Swift is a fast, safe and a fun language to code in with full stack potential and great community support. It is about 2.6 times faster than Objective-C according to Apple, however, some studies indicate that the difference is not that dramatic. Swift code is easier to maintain as there are no separate interface and implementation files, the syntax is shorter and the language supports dynamic frameworks.
The language has grown significantly and has been adopted by a large number of developers. It is the 6th most loved language according to StackOverflow Developer Survey 2018. For a language released in just 2014, the adoption rate is phenomenal.

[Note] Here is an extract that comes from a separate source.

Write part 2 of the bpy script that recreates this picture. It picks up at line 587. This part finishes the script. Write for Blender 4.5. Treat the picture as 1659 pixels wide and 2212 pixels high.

Those are some of the benefits of Swift, now let us look at the drawbacks from a developers’ perspective. Swift is still not mature and is like a moving target with major changes being introduced with every new release. One of the key problems articulated by many developers is the lack of backward compatibility with older language versions and the version-lock which means there can be only a single version of Swift in the entire project and its external dependencies. Consequently, developers are forced to completely rewrite their projects if they want to switch to the latest Swift version and update their external dependencies. For developers who make frameworks, they have to update their framework for every new Swift version and they cannot distribute it as a binary precompiled framework.
Luckily the Swift team and the Open-Source community are working on this issue and are expected to address this in the next major release of Swift i.e. Swift 5.0, having been pushed forward since Swift 3.0.